Betting a lot somehow acts as an invisible handicap on the horse. This leads to several observations:
1 - play on easy while you figure things out, the betting handicap seems less
2 - if your horse is a dog, but just might squeak into the money, DON'T BET ON IT (literally, really) *
3 - when looking for horses to cheat bet, look for either solid winners, or long odd winners
4 - use vehicles that allow smaller bet amounts (long odds, E/W, the win or place accumulators)
* though when testing this out, I did try betting high on every horse likely to beat my horse. I felt like the reverse math mafia. Also, if betting no cheat, no look ahead. Look for horses dropping down in class. They usually haven't won in the prior class recently, so are put up as long shots and will usually win if not place. If the odds aren't greater than 4-1, E/W won't make you money either.
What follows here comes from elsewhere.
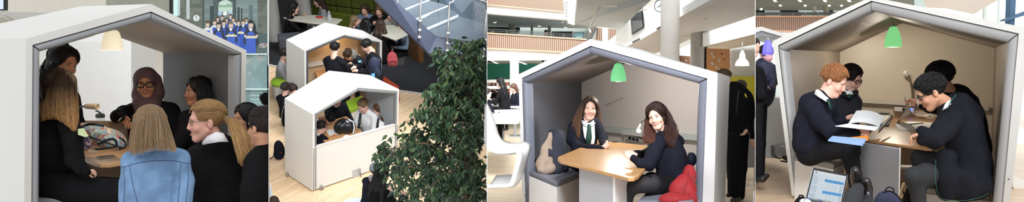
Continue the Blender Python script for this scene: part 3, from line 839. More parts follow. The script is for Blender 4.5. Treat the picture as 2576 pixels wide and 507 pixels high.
def pendant(bay, label, x0, ytop, ybot, wtop, wbot, d, shade, cord_top, name='pendant_lamp', light=None, lcol=(1, .8, .5), fit=None, cat='lamp', r=.04, prof=None, clip=None):
 """a hanging lamp: bell shade, fitting and cord; sizes in photograph pixels at distance d"""
 q = d / FPX; c = at(x0, ybot, d); u = bay.up; Hh_ = (ybot - ytop) * q
 root = thing(name, label, cat, c, u if bay is BAY2 else None)
 pf = prof or [(0, .98), (.45, 1.0), (.6, .96), (.8, .8), (.97, .5), (1.0, .2), (.99, .0)]
 mb = MB(); out = []
 for f, h in pf[1:]: out.append((max(wtop, f * wbot) * q / 2, h * Hh_))
 inn = [(r_ - .004, h) for r_, h in reversed(out)]
 ringp = [(.002, Hh_ * pf[1][1])] + out + inn + [(.002, Hh_ * pf[1][1] - .006)]
 mb.lathe(c, u, ringp, 32); mb.build('lamp_shade', shade, root, smooth=True, clip=clip)
 fm = MB(); fm.lathe(c + u * Hh_ * .97, u, [(wtop * q * .36, 0), (wtop * q * .34, wtop * q * .35), (wtop * q * .16, wtop * q * .6), (.004, wtop * q * .75)], 16); fm.build('fitting', fit or M_PAD, root, smooth=True, clip=clip)
 cm = MB(); cm.tube([c + u * Hh_ * 1.02, c + u * (Hh_ + cord_top * q)], .005, 6); cm.build('cord', M_CHROME, root, smooth=True, clip=clip)
 bm_ = MB(); bm_.ell(c + u * Hh_ * .45, C_R * wbot * q * .22, Vector((0, 1, 0)) * wbot * q * .22, u * wbot * q * .26); bm_.build('bulb', mat('bulb_glow', (255, 244, 220), vary=0, emit=3), root, smooth=True, clip=clip)
 if light:
  l = bpy.data.lights.new('lamp_light', 'POINT'); l.energy = light; l.color = lcol; l.shadow_soft_size = r
  lo = bpy.data.objects.new('lamp_light', l); COL.objects.link(lo); lo.location = c - u * .03;
 return root
def slab(pts, d, t=.1, mats=None, name='panel', parent=None, bevel=0.0, kind=None, clip=None, vec=None, smooth=False):
 """a solid of thickness t whose front shows the given photograph outline; d a distance or one per point"""
 ds = d if isinstance(d, (list, tuple)) else [d] * len(pts)
 P = [at(x, y, dd) for (x, y), dd in zip(pts, ds)]
 mb = MB(); mb.prism(P, vec if vec is not None else Vector((0, t, 0)))
 o = mb.build(name, mats, parent, bevel=bevel, clip=clip)
 if kind: o['kind'] = kind
 return o
def rect(x0, y0, x1, y1): return [(x0, y0), (x1, y0), (x1, y1), (x0, y1)]
def ptube(mb, pts, d, rpx, n=8, dd=None, sm=6):
 """a bent tube through photograph points at distance d"""
 P = [at(p[0], p[1], d + (p[2] if len(p) > 2 else 0)) for p in pts]
 if sm and len(P) > 2: P = [Vector(v) for v in spline(P, sm)]
 if isinstance(rpx, (list, tuple)):
  r = [rpx[0] + (rpx[1] - rpx[0]) * i / (len(P) - 1) for i in range(len(P))]; r = [x * d / FPX for x in r]
 else: r = rpx * d / FPX
 return mb.tube(P, r, n)
def partition(px, name):
 mb = MB(); dd = [3.4, 34.0]; w = Vector((.0008, 0, 0))
 n_ = 4.2 if px < 1000 else 5.6; P = [at(px, -60 - (5900 if px < 1000 else 2176) / n_, n_), at(px, -60, 34), at(px, 567, 34), at(px, 567, n_)]  # added dividers between bays; height blocks stray light, pale face bounces it
 mb.prism([p - w for p in P], w * 2); o = mb.build(name, mat('partition_paint', (226, 225, 222), .8, vary=.02), None); o['kind'] = 'structure'
 return o
partition(676, 'wall_west'); partition(1225, 'wall_middle'); partition(1900, 'wall_east')
# ---------------------------------------------------------------- daylight of the glass-roofed hall
w = bpy.data.worlds.new('hall_daylight'); SC.world = w; w.use_nodes = True
bg = w.node_tree.nodes['Background']; bg.inputs['Color'].default_value = (0.93, 0.97, 1.0, 1); bg.inputs['Strength'].default_value = 0.97
def sun(name, e, rot, ang=30, col=(1, 1, 1)):
 l = bpy.data.lights.new(name, 'SUN'); l.energy = e; l.angle = math.radians(ang); l.color = col
 o = bpy.data.objects.new(name, l); COL.objects.link(o); o.rotation_euler = rot; return o
sun('skylight_sun', 0.85, (math.radians(48), 0, math.radians(26)), 40)
def text_mesh(mb, txt, origin, right, up, size, th=.0015, col=None, mi=None, shear=0.0):
 """lettering laid on a surface: right / up are unit vectors there"""
 cu = bpy.data.curves.new('t', 'FONT'); cu.body = txt; cu.size = size; cu.shear = shear; cu.resolution_u = 2
 ob = bpy.data.objects.new('t', cu); me = ob.to_mesh()
 n = right.cross(up).normalized()
 vs = [origin + right * v.co.x + up * v.co.y + n * th for v in me.vertices]
 mb.add(vs, [tuple(p.vertices) for p in me.polygons], mi, col)
 ob.to_mesh_clear(); bpy.data.objects.remove(ob); bpy.data.curves.remove(cu)
def fill_light(c, target, sx, sy, e, col=(.9, .95, 1), sp=105):
 """an unseen area light added above a bay to brighten it"""
 l = bpy.data.lights.new('fill_light', 'AREA'); l.shape = 'RECTANGLE'; l.size = sx; l.size_y = sy; l.energy = e; l.color = col; l.spread = math.radians(sp)  # added fill, no window or fixture stands for it
 lo = bpy.data.objects.new('fill_light', l); COL.objects.link(lo); lo.location = c; lo.rotation_euler = (target - c).to_track_quat('-Z', 'Y').to_euler()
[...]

So you get the best of both, a likely solid winner at low odds.
If desperate for cash and using the look ahead cheat, I don't like to crash my game much. Play forward a day. Note any horse that won by 2 3/4 lengths or more. Bet once on it to win if it did. One more bet for each added length. Note any horses that won, by any margin, but had odds of at least 10-1 or higher. Bet those E/W. Some days there are no betting opportunities, or just one or two. Then force close.
If you have two horses at the same meet that make the win, or e/w likely good bet list: bet on them using the accumulators. Remember that is "a bet" so don't bet on them singly unless that margin was high. If you do lose, you don't lose much. But when they pay it is nice. And since it is low money, you probably have it on hand. Betting this way, the takes should always be good enough you don't want to crash the game again and retry. Or if a loss, it is under £5k, and is fine.
Though, my preferred "bet" is on buying claimers. Is more of a US thing.